I couldnt remember the rules and ways of keepin the life in life and thats your friends and relationships that you mantain. And they are worth it now i know after getting out of my hole. But i built the hole, it wasnt something bad but something i had to do so i could keep myself alive. I did manage to allow myself room to expand and understand why it takes time to heal. I study the subject of Islam, the entire subject it history, the book of Alllah, i learn the arabic text as a language and its interpertation. how it was collected into a book, comparative religions and what Islam is.
Now i could simpily say that i study the Quran, but i just dont do that. I hate that label they give you here especially in Pakistan when someone says " what do you do?" then you say oh i am studding the Quran, and they sorta say oh thats good and look at you with some kind of dissappointment. Okay maybe i have had to many rishata situations in which i sit there being checked out and pop goes the weasal with that QS. Specially because i am graphic designer by profession and not saying that i am working at some top agency some how gets me those faces.

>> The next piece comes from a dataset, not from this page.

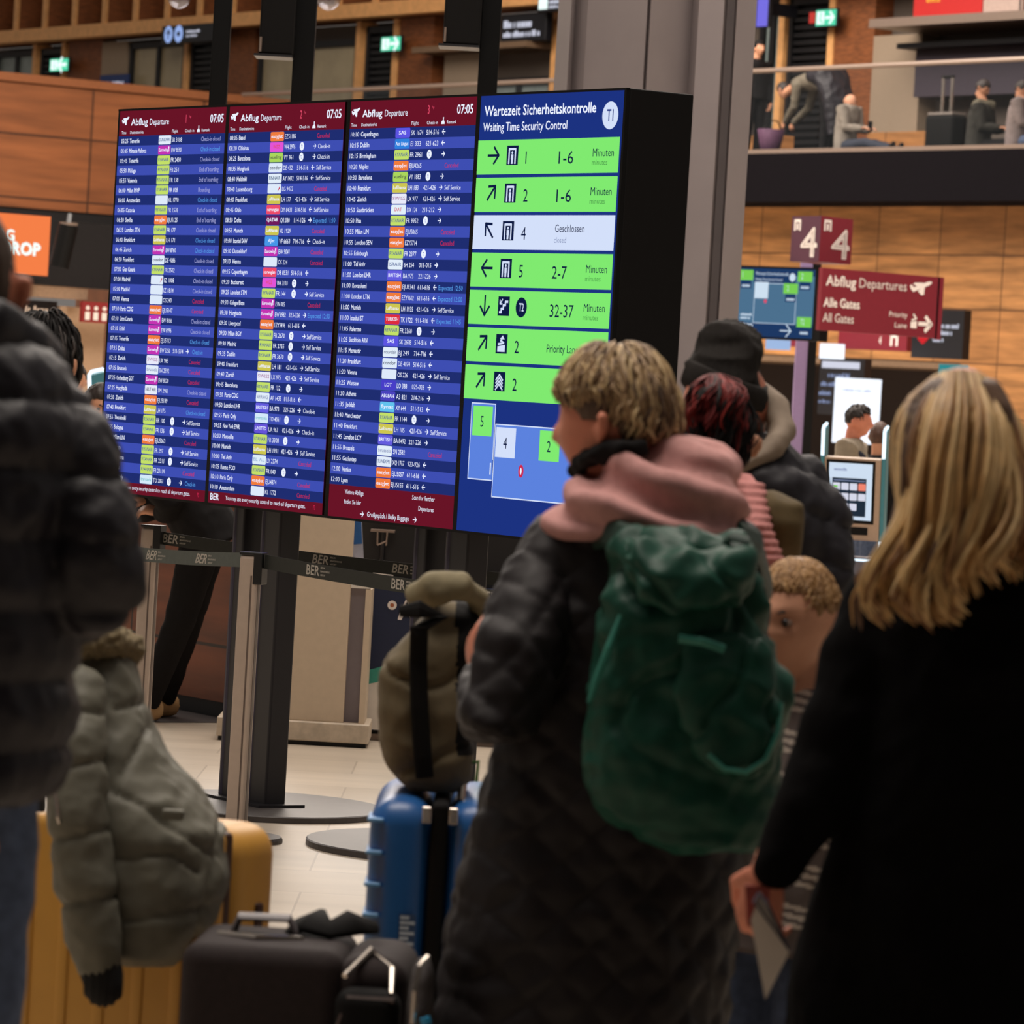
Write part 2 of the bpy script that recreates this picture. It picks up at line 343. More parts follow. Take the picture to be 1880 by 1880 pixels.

Yes i would be working somewhere and maybe i would have been really good at what i did but mentally i dont know where i would be. And yes my mother pushed me with no choice to take two years out of my life that always went my way to study my religion. At first i was excited just because it had been almost 7 months of rehab at home, getting back to myself also i was involved with someone which was very serious who i thought was hope for a future and support to change my ways. So i didnt mind doing so much listening for once to my mother cause she was listening to me about this possible future. So i guess i was happy being good cause the two people i did care about geting me through a hard 7 months were there.
Until a month later when my future fell through breaking my heart and leaving me own my own. Ever since my life has been this struggle that i thought i would never break free from. I thought i would never break free from myself and this heart break inside that was so unexpected. All i had was my mother to console me and push me to stay on with i had started. Things can only get better when your striving for the good, that what she said and my heart would heal. She told me Allah never burdens any soul what they cant handle and i was the strongest girl she knew. I am strong and i have been through things people couldnt imagine sometimes i cant.
But today was unexplainable because my heart opened agian and i found out that there were people out there that cared and have been looking for me. Actual looking for me .... i have been looking for something. So far when i have been trying it didnt seem to fill this vastness inside, but tonight some of it filled.